Terry Poole of the University of Maryland Extension office teaches a gardening class.
Terry Poole's farming lessons are a big hit with his students.

Poole, principal agent emeritus of the University of Maryland Extension Service, holds a class, Beginning a Successful Small Farm Operation, each year at the Frederick County Extension Office at 330 Montevue Lane in Frederick .

The six-week, 12-hour course is designed to provide basic knowledge needed by new and inexperienced farmers as they begin to develop farm enterprises.

This year's 56 students was Poole's largest class. Its popularity is no surprise to Frederick County Master Gardener Lee Royer, who took the class many years ago.

"It's very helpful for the first-time farmer," he said. "He talks about everything -- from finances, how to draw up a business plan, soils and you meet other people who are already farming and some looking to enter other farming enterprises."

The first part of the two-part small farm basic course ended recently.

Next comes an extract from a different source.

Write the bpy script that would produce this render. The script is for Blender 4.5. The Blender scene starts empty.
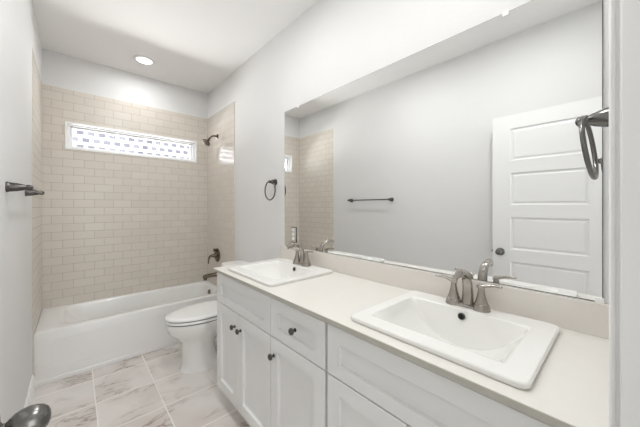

It focused on cover crops -- usually a legume, planted to keep nutrients from leaching, soil from eroding and land from weeding over during the winter.

Farming involves a lot of education, Walkersville resident John Gorecki said.

"There's a lot to learn about the soils, feeds and how to get the most out of everything," Gorecki said. "Everything is a science."

The course offers an excellent overview of farming, said John T. Flynn of Frederick .

Flynn has always been interested specifically in forestry, and in agriculture generally, he said.

"I hope someday to be able to, in a part-time way, start a small farm operation," Flynn said.

Poole's class, a national award-winning program, received national recognition for its innovation and effectiveness in its teaching materials and methods, which are currently being used in 38 other states.

The free program received the inaugural Young, Beginning or Farmers and Ranchers Program award from the National Association of County Agricultural Agents in 2004 in Orlando, Fla., Poole said.

Follow-up surveys of people who have taken the course have shown that the series helped participants to better understand agriculture and more clearly define what they want to accomplish on their farm.

"This program is not only a great way to learn the basics of farming, but is also a great opportunity to begin meeting and networking with other folks like yourself, who are following their dream of beginning a small farm enterprise," Poole said.

The small farm course next spring will feature two evenings on free-range poultry, two evenings on farm financial management and developing a business plan and two evenings on grazing livestock.

"All of this depends on the county commissioners not cutting the funds that are used to fund my position," he said.

Poole also is the only person who certifies farmers in Frederick County to write their own nutrient management plans.

"As of September 2009, there were 110 farmers in the state certified to write their own plans, Frederick had 101 of them and this number doesn't count the 11 who were certified last night," he said Friday. "This is the most successful nutrient management program in the state and I'm the only one who does it. If I'm gone, this program dies, as well as the small farm program."